SUPPLIED DATA:
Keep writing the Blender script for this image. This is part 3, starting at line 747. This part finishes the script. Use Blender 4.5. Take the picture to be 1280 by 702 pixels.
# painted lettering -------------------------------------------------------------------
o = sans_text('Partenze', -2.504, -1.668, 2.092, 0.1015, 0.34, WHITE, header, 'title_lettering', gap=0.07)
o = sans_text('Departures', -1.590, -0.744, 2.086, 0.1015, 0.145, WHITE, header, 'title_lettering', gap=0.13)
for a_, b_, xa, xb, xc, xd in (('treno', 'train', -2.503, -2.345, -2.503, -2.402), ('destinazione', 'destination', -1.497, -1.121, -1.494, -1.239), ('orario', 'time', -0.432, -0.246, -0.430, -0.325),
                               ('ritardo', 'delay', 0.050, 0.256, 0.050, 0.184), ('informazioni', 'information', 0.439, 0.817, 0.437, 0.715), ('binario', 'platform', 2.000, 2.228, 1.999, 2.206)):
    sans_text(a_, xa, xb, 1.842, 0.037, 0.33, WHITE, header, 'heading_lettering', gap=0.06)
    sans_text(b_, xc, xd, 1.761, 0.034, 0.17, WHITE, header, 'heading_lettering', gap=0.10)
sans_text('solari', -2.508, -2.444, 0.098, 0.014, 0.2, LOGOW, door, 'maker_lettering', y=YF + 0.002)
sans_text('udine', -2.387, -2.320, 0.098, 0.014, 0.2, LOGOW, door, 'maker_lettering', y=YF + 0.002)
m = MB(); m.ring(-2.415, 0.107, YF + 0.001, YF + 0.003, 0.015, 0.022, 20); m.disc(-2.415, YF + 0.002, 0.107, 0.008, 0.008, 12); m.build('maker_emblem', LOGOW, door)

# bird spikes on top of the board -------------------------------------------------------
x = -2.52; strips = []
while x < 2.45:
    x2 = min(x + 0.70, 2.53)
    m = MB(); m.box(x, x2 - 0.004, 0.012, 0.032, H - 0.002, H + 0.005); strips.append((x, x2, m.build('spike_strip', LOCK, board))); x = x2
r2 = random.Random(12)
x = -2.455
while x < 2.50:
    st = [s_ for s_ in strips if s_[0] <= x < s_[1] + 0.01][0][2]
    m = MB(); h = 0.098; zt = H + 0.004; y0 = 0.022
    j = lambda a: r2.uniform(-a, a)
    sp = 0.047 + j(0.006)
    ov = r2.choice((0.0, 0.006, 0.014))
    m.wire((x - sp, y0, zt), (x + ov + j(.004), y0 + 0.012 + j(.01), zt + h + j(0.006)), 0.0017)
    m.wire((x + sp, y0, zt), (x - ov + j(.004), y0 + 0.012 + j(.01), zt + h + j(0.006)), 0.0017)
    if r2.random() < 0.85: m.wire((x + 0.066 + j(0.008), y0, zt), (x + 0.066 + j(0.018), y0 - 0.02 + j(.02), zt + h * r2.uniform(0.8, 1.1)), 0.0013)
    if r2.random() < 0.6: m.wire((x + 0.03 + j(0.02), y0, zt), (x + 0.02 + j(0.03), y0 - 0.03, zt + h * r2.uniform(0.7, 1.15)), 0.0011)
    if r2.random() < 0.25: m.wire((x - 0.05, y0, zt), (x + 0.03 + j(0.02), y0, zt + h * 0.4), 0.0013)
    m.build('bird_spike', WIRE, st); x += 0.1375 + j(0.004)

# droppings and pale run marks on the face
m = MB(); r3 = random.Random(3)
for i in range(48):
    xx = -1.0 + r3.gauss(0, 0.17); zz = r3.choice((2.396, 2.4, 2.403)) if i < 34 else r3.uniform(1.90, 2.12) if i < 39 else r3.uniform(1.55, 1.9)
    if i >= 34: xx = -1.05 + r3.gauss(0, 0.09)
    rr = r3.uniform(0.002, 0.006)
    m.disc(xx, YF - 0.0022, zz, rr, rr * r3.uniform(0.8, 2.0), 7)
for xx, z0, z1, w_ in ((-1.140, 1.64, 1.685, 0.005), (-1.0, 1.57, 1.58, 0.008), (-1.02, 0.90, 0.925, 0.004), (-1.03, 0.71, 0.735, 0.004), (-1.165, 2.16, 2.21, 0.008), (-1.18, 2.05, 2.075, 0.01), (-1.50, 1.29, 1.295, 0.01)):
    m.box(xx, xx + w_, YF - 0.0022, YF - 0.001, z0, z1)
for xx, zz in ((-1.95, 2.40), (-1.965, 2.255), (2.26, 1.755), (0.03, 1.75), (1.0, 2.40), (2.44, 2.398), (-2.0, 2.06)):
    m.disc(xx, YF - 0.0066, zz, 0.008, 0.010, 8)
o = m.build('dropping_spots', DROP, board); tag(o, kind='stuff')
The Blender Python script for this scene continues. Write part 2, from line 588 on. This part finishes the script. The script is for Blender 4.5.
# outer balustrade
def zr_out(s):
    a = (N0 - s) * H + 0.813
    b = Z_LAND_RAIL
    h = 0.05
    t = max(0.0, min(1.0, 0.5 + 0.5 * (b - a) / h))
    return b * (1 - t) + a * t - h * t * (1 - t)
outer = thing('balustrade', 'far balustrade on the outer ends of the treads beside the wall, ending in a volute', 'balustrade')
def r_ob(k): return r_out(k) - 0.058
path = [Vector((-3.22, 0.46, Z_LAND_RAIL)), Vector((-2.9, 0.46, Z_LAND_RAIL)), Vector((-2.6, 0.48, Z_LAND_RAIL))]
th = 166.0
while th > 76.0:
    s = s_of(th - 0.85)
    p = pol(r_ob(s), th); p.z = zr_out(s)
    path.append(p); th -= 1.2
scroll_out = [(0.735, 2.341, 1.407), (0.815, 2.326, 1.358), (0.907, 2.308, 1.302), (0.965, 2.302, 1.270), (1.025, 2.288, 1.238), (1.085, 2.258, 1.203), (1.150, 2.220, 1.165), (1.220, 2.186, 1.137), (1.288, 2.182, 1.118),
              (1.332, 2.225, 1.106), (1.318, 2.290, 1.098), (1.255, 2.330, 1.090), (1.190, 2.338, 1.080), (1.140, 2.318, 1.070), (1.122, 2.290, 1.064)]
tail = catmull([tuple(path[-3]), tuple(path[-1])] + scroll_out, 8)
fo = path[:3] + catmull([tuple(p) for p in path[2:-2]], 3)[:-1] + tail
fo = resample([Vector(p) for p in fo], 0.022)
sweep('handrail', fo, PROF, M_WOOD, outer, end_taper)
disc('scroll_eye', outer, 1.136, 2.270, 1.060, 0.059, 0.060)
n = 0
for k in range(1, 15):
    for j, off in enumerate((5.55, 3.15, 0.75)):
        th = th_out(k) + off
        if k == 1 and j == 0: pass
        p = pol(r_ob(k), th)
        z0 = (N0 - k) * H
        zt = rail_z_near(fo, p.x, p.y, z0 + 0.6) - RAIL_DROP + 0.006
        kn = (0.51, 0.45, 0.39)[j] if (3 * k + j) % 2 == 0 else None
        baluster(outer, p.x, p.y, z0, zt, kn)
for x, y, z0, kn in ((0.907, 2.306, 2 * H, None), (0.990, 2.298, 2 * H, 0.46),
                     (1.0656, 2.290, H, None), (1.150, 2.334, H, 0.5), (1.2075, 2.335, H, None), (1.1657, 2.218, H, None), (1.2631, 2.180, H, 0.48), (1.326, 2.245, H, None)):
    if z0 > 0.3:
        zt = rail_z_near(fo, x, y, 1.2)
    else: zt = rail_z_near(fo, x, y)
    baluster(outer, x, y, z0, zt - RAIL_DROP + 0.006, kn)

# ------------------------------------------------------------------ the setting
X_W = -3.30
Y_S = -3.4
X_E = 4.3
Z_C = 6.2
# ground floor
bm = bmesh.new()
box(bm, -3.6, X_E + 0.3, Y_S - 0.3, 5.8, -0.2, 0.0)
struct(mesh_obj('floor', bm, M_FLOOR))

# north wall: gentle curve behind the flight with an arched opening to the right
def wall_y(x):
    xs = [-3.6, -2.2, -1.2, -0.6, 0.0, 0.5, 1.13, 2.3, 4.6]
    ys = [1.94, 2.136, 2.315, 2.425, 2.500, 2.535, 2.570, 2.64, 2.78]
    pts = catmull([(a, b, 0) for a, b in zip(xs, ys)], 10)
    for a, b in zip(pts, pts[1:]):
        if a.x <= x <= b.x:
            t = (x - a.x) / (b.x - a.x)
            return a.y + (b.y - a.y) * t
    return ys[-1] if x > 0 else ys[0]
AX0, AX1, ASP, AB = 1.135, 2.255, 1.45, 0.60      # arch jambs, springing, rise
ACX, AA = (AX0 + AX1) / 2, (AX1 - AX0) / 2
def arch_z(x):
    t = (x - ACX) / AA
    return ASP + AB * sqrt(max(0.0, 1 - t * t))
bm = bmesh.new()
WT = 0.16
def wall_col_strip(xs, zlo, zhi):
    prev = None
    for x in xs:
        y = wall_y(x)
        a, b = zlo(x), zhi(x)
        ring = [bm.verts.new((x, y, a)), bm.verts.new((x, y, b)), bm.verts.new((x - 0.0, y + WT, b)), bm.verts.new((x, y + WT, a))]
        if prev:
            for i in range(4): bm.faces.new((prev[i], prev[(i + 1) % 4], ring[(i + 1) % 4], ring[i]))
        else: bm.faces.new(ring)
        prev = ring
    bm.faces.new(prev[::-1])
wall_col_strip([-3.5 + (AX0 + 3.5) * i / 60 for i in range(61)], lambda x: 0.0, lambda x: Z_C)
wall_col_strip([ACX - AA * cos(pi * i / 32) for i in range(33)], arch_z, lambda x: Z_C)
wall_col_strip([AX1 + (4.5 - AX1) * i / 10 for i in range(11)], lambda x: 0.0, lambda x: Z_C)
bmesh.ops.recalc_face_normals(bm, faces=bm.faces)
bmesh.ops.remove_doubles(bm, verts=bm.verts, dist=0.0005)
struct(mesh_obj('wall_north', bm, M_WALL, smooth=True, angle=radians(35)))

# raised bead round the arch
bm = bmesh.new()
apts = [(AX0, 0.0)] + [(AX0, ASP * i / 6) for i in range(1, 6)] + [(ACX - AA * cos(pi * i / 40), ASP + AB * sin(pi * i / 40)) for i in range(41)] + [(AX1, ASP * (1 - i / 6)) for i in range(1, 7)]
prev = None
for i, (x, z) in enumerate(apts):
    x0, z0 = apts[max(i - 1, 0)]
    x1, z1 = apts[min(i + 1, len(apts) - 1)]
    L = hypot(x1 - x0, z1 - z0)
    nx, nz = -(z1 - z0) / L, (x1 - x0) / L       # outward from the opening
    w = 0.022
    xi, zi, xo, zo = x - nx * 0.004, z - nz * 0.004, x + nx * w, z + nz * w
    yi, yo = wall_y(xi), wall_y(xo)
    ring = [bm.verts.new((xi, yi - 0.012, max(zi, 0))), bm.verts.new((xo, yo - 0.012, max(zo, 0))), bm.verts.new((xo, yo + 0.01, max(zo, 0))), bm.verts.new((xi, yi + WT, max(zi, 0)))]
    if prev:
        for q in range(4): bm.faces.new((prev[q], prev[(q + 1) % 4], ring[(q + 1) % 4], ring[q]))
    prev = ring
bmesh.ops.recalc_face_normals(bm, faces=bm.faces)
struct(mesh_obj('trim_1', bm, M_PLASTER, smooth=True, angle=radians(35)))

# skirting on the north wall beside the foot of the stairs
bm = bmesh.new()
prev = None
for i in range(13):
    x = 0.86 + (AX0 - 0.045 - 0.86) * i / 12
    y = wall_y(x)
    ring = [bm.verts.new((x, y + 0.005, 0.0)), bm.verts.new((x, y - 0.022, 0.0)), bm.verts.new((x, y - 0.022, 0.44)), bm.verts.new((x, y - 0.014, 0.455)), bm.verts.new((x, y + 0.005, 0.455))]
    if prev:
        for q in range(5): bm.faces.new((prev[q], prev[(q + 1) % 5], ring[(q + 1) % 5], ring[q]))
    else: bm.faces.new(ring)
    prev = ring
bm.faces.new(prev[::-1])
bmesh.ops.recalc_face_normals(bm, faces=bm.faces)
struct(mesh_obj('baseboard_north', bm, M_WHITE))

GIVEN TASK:
Look through the material and copy each line that has "finishes".

RESPONSE BELOW:
Keep writing the Blender script for this image. This is part 3, starting at line 747. This part finishes the script. Use Blender 4.5. Take the picture to be 1280 by 702 pixels.
The Blender Python script for this scene continues. Write part 2, from line 588 on. This part finishes the script. The script is for Blender 4.5.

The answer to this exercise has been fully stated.